Sevgi konusunda ise... Biz sevgi gösterebiliriz, ama karşılık almak her ne kadar bizim yönelimimizle orantılı olsa da bizim elimizde değildir. Birisi size kötü mü davranıyor ondan uzaklaşın ve onunla görüşmeyin. Siz iyi olana yönelmeye çalışın. Asla vazgeçmeyin, bulana kadar bunda ısrar edin.
Dengesizlik olarak bakmamın sebebi bahsettiğiniz Tv ve Müzik (muhtemelen şarkılar) örneği. Uzaktan bakınca absürt geliyor açıkçası. Belki benim bu yazdıklarımdan da alınacaksınız, ama sözcükler yerine metnin bütününe odaklanırsanız ne demek istediğimi anlayabilirsiniz. Bu sadece benim yazdığım şeyler için geçerli değil tabii, bütün her şeye böyle bakmanız gerekiyor. Tabii her şeyler arasında bağlantılar kurmadan.
Türkiye konusunda... Öncelikle yıl MS 2024 olmasına karşın insanlık pek gelişmiş değil, yani gelişe gelişe bu kadar geliştik.
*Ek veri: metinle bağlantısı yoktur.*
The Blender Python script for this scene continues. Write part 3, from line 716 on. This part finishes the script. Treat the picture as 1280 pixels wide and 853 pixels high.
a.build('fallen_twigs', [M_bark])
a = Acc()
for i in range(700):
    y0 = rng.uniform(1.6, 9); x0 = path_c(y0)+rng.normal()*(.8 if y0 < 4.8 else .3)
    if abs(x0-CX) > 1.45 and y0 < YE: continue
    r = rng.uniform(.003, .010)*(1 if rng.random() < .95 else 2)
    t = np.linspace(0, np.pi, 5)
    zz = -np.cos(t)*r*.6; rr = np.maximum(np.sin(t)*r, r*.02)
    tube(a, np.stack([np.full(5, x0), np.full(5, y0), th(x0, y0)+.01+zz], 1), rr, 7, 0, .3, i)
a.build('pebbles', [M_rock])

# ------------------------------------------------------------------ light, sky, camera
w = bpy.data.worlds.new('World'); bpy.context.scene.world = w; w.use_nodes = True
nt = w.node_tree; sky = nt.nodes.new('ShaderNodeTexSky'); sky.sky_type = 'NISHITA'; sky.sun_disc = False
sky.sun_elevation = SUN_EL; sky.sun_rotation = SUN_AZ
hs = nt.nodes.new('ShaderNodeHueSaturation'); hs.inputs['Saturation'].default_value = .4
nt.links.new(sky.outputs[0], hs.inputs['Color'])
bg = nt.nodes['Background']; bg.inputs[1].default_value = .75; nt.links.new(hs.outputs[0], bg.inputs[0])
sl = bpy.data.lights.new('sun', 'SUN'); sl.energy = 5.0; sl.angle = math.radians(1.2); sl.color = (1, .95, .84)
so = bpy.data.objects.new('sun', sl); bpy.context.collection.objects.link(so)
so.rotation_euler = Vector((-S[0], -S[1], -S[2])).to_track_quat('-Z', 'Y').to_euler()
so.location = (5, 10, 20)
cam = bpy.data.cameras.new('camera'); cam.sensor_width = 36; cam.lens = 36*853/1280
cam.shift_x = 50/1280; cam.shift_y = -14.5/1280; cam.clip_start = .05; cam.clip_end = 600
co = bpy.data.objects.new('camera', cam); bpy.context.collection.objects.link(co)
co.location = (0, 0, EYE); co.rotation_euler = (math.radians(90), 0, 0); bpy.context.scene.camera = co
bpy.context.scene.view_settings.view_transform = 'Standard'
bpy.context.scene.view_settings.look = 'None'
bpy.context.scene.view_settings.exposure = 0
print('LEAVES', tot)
Bence insanlık hala bir mağara döneminde. Eğer süresi elverirse katedeceği daha çok yol var. Dünya'nın asli unsurudur insan. Bu böyle olunca da gezegenimiz de insanlığa göre şekilleniyor. Ülkemiz ise dünya'ya bakıldığı zaman hem coğrafi olarak, hem ekonomik, hem kanunlar ve hem de insana bakış açısı olarak tam ortalarda yer alıyor. Kültür ve popüler kültür de buna dahil olduğunda ortaya dünyadan etkilenen, ama ülkeye has bir durum çıkıyor. Beğenip beğenmemek insanın bireysel bakış açısına göre değişiyor elbette.
İnsanlarla ilgilenmeniz normal. Hobiler edinmeniz de çok iyi. Ama insanların düşüncelerine fazla takılmayın.''
...
Benim konuyla ilgili kendime çıkarımım ise, yalnız olmadığımız ve hepimizin benzer durumlar yaşayabileceği, bununla baş etme yöntemleri ve doğal çözümler bularak kişiliğimize uyarlamamız gerektiği.